Despite this, we can also be a loyal and praising support, but it’s unfortunate that the boos resonate louder in the ears of the players than the applause.

Michael Higdon’s gesture to his own fans was out of order yesterday – a fact made very well known by the reaction of Stuart McCall – and he was clearly still hurting from the criticism at the final whistle. His ire though should not be dismissed as a player thr0wing his toys out the pram. Ten goals by January is a great record. For a team like Motherwell FC, if we get 15 a year off our main striker we should be happy, and Higgy is well on his way to beating that.

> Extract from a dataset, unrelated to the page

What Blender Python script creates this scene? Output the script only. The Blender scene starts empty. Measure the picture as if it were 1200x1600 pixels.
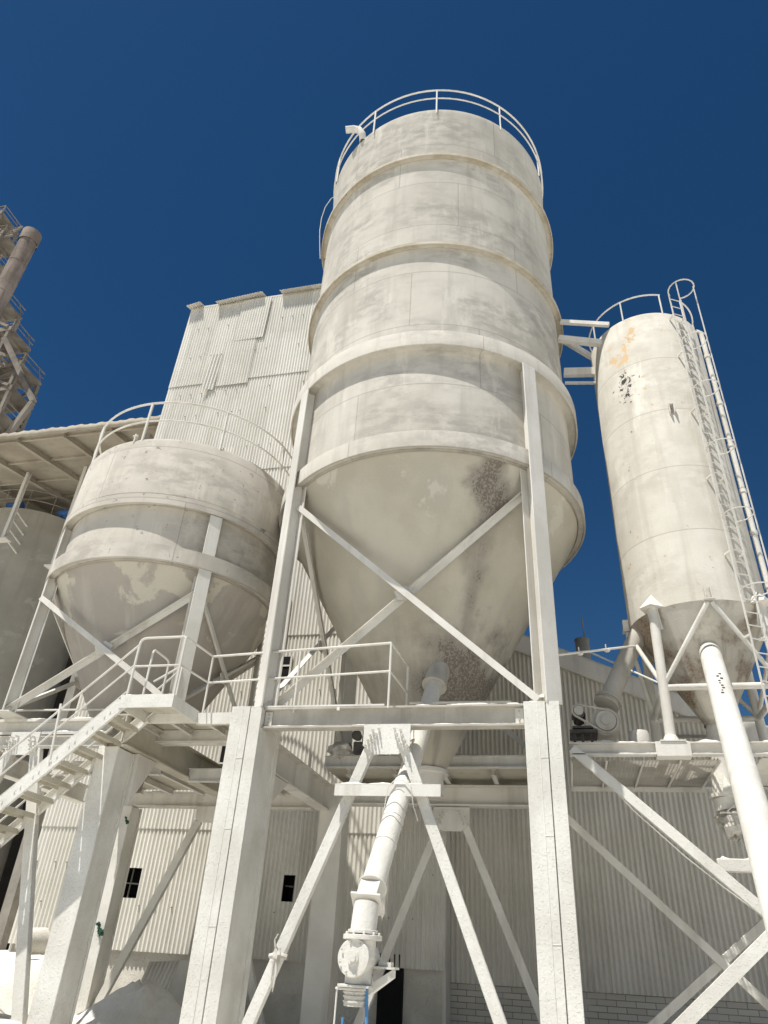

We’re a family team. When you pull on the Claret and Amber you represent not only yourself and your pay packet like the “big” anonymous teams such as Celtic, Rangers, Hearts, Hibs and Aberdeen do, but you become part of a community. We argue and we fight like any other family. But we do it because we’re close. Michael Higdon is a good footballer. He IS doing the business for us. But if we continue to boo a professional at work, he’ll turn his back on our family and his work rate, his heart, will go down. It’s only human nature. So, yes, his gesture, borne out of frustration and anger and probably a little hurt, was wrong, but he’s one of us, he’s a Steelman, he’s family. And what do we do when family wobble? We gather round them, and we pick them up.

We’ll touch on this in our Podcast, but, for now, it’s important on Tuesday that the little spat is forgotten, and that we get behind ALL our players, and we allow them the courtesy of getting behind us.